#### What the task requires
Extract, unchanged, every line from the top of the material below through the line with "tray('black perforated cable tray running across", and no more.

#### Data lines
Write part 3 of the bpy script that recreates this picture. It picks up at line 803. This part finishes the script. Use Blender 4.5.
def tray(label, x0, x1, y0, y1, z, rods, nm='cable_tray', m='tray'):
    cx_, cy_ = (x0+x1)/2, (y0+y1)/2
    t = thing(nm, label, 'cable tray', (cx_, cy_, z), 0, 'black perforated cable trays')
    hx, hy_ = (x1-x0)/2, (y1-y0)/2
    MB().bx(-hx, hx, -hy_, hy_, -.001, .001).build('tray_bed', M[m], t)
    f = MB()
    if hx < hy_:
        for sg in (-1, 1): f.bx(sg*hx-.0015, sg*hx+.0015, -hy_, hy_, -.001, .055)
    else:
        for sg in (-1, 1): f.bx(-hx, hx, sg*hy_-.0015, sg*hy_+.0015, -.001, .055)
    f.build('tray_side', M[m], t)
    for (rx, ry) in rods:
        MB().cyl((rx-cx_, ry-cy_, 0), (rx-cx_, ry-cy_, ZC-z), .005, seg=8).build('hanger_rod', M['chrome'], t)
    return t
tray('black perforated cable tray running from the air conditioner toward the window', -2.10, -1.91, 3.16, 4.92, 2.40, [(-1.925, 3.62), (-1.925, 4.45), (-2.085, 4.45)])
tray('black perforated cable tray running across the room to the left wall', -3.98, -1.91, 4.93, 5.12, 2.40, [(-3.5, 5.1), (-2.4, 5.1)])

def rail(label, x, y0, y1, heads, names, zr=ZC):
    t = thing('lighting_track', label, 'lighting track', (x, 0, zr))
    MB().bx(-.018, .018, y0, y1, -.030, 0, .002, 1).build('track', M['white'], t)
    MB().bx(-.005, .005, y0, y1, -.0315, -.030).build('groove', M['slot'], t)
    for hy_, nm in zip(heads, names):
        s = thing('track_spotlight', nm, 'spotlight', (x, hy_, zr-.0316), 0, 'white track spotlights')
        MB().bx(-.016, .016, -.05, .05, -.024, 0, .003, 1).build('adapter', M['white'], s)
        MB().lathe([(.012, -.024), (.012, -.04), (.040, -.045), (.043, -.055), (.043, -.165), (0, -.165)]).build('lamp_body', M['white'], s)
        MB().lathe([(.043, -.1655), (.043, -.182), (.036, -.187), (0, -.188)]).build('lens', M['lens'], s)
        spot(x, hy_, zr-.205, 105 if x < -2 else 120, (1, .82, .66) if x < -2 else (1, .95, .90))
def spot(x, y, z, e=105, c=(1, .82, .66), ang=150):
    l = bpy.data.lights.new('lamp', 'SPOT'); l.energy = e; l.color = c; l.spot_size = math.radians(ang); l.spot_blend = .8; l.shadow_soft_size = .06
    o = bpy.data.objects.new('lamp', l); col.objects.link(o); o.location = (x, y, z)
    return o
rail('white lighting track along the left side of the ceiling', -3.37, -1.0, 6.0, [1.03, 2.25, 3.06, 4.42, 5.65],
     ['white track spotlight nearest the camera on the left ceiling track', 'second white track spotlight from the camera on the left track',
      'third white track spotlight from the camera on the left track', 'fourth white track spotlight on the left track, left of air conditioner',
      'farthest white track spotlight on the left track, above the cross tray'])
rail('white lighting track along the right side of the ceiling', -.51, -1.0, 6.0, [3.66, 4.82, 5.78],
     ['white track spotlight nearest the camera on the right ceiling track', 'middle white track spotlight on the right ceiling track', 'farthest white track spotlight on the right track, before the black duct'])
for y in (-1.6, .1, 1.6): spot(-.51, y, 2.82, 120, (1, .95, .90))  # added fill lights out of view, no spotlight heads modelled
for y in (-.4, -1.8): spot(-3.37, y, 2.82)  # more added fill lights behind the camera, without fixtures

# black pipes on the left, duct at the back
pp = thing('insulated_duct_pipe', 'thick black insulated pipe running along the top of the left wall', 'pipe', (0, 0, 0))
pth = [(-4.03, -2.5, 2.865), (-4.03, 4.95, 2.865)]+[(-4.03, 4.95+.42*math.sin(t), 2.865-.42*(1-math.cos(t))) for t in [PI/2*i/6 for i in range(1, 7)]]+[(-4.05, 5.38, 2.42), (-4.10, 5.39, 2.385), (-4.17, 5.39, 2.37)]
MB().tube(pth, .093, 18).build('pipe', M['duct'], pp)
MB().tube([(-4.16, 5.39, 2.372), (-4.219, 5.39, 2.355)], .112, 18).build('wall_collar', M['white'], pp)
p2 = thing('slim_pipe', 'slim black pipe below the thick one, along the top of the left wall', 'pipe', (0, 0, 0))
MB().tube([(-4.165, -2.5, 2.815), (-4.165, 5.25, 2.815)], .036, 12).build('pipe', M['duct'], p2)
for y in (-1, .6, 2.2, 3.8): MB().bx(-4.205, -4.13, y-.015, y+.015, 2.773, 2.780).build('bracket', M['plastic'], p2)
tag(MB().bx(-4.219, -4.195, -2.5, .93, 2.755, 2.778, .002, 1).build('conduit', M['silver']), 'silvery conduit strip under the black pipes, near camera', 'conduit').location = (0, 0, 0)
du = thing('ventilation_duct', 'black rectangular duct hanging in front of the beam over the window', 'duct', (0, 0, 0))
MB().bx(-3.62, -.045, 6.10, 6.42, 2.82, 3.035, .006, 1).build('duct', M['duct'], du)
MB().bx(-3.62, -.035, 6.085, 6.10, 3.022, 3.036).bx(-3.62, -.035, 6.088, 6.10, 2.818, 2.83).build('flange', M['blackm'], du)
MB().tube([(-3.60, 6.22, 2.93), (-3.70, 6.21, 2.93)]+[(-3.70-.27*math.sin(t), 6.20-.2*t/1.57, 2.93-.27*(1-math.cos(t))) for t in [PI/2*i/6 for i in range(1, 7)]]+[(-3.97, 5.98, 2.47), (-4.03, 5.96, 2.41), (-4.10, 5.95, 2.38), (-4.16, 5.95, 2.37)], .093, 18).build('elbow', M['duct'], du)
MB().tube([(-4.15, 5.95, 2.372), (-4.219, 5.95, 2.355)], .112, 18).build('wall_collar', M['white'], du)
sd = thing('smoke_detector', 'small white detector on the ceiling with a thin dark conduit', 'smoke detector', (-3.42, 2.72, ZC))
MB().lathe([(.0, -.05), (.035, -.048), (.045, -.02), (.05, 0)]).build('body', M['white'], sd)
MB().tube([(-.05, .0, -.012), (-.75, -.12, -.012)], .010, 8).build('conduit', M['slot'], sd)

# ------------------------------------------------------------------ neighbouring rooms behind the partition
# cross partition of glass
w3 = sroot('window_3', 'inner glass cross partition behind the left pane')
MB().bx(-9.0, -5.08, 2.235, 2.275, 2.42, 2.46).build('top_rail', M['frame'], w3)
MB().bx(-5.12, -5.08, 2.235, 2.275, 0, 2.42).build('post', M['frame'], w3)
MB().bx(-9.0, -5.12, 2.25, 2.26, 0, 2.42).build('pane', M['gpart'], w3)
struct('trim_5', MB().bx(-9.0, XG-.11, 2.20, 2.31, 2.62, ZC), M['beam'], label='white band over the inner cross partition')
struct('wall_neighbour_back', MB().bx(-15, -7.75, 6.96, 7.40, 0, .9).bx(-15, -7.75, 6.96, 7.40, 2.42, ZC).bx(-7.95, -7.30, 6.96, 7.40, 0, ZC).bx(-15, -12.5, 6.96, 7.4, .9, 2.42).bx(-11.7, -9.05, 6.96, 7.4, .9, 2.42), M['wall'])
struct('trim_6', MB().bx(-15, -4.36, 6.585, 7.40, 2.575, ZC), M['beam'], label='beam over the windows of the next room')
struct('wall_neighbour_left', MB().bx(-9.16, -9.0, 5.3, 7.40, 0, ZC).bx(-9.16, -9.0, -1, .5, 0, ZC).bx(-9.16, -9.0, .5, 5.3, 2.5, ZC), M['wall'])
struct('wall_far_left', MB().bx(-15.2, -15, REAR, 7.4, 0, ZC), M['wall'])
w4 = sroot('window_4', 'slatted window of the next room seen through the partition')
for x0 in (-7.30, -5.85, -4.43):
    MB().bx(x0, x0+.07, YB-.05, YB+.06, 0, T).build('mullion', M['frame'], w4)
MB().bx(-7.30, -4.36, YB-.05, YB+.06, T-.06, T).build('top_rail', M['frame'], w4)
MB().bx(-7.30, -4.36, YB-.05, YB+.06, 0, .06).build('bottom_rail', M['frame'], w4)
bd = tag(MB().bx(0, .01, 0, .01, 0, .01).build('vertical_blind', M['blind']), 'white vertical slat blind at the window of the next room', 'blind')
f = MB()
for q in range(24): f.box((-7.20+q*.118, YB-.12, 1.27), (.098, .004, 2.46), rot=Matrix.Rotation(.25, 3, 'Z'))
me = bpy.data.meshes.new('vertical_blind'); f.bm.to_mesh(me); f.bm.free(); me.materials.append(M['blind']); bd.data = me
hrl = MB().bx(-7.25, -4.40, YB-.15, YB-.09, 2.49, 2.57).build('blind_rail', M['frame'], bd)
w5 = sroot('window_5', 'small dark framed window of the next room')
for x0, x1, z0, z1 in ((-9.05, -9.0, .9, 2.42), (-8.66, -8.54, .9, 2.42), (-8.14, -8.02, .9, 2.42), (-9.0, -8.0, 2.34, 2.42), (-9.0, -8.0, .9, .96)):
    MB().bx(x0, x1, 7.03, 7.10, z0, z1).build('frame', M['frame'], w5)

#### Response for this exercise
Write part 3 of the bpy script that recreates this picture. It picks up at line 803. This part finishes the script. Use Blender 4.5.
def tray(label, x0, x1, y0, y1, z, rods, nm='cable_tray', m='tray'):
    cx_, cy_ = (x0+x1)/2, (y0+y1)/2
    t = thing(nm, label, 'cable tray', (cx_, cy_, z), 0, 'black perforated cable trays')
    hx, hy_ = (x1-x0)/2, (y1-y0)/2
    MB().bx(-hx, hx, -hy_, hy_, -.001, .001).build('tray_bed', M[m], t)
    f = MB()
    if hx < hy_:
        for sg in (-1, 1): f.bx(sg*hx-.0015, sg*hx+.0015, -hy_, hy_, -.001, .055)
    else:
        for sg in (-1, 1): f.bx(-hx, hx, sg*hy_-.0015, sg*hy_+.0015, -.001, .055)
    f.build('tray_side', M[m], t)
    for (rx, ry) in rods:
        MB().cyl((rx-cx_, ry-cy_, 0), (rx-cx_, ry-cy_, ZC-z), .005, seg=8).build('hanger_rod', M['chrome'], t)
    return t
tray('black perforated cable tray running from the air conditioner toward the window', -2.10, -1.91, 3.16, 4.92, 2.40, [(-1.925, 3.62), (-1.925, 4.45), (-2.085, 4.45)])
tray('black perforated cable tray running across the room to the left wall', -3.98, -1.91, 4.93, 5.12, 2.40, [(-3.5, 5.1), (-2.4, 5.1)])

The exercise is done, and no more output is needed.